The FiFi standards dictate water discharge rates, capacity and range. FiFi Class I requires a vessel to have two monitors that can each discharge 5,280 gallons of water per minute, with a range of 394 feet.

“To reach some of these huge oil platforms, it takes a lot of water and a lot of pressure, so ABS (the American Bureau of Shipping) categorized it and said if you want FiFi-I, you’ve got to throw it 120 meters,” said Grantham, whose company distributes products made by Fire Fighting Systems (FFS) and Nijhuis. “For FiFi-II, you’ve got to throw it 150 meters, and it goes up from there.”

Charles Ronie, president and chief executive of Stang Industries, a Corona, Calif.-based manufacturer and designer of fire monitoring systems, said his company also has seen an increase in demand for FiFi equipment after Deepwater Horizon.
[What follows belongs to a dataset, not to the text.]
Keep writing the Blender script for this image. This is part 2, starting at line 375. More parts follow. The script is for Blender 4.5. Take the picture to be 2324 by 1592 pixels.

Stang’s CounterFire division handles the OSV market.

“We’ve seen more activity as far as on-deck systems, the retrofits,” he said. “If you want to take a boat from no firefighting capacity to complete FiFi-I capacity, the way you do it is through an on-deck portable system.”

Ronie said domestic customers also have been expressing more interest in FiFi-II packages, which in the past have been more common overseas than in the United States.

“We have seen an increase in FiFi-IIs, and I think that might be because of what happened with the Deepwater Horizon,” he said. “Because FiFi-II is going to shoot farther, it’s going to stretch that shot out and you’re going to get the boat farther away from the heat source.”

Grantham said the willingness of operators to add FiFi equipment is a reflection of a greater return in the offshore marketplace.

“By the time the whole thing is done, it can cost $1 million to install a complete FiFi system with electric motors or driving it off the front of the engines, so you’re looking at a fair chunk of money,” he said. “Typically, owners or supply-boat leasing companies are not just going to put $1 million of equipment on and not get money for it. What happens is these owner/operators go to the oil companies and say, ‘I have a FiFi system on, so my boat is X number of dollars.’ And they get more money for the boat.”

Courtesy In-Mar Systems

A pump clutch all-in-one unit, part of a fixed firefighting system, within the engine room of a crew boat.

Andre Dubroc, general manager for Master Boat Builders of Coden, Ala., said the safety equation is producing FiFi work that his company hadn’t seen before.

“We had never built any FiFi-rated vessels here, but I have a contract to build three right now,” he said. “If the end user wants it, they pay more for it. That’s how it comes down the line.”

Ronie said manufacturers are continually striving to improve the efficiency of pumps and monitors, enabling the systems to shoot farther and more accurately at a moment’s notice.

“What most people don’t realize is that most of the time, the monitors are not doing anything,” he said. “You test them once a month to make sure they work, and on many vessels that’s basically what they do for their life span. But when that one (fire) event happens and lives are at stake, (monitors) are necessary to put it out. If you don’t have them, you’re stuck. And wasn’t that the wrong decision not to have them on your boat.”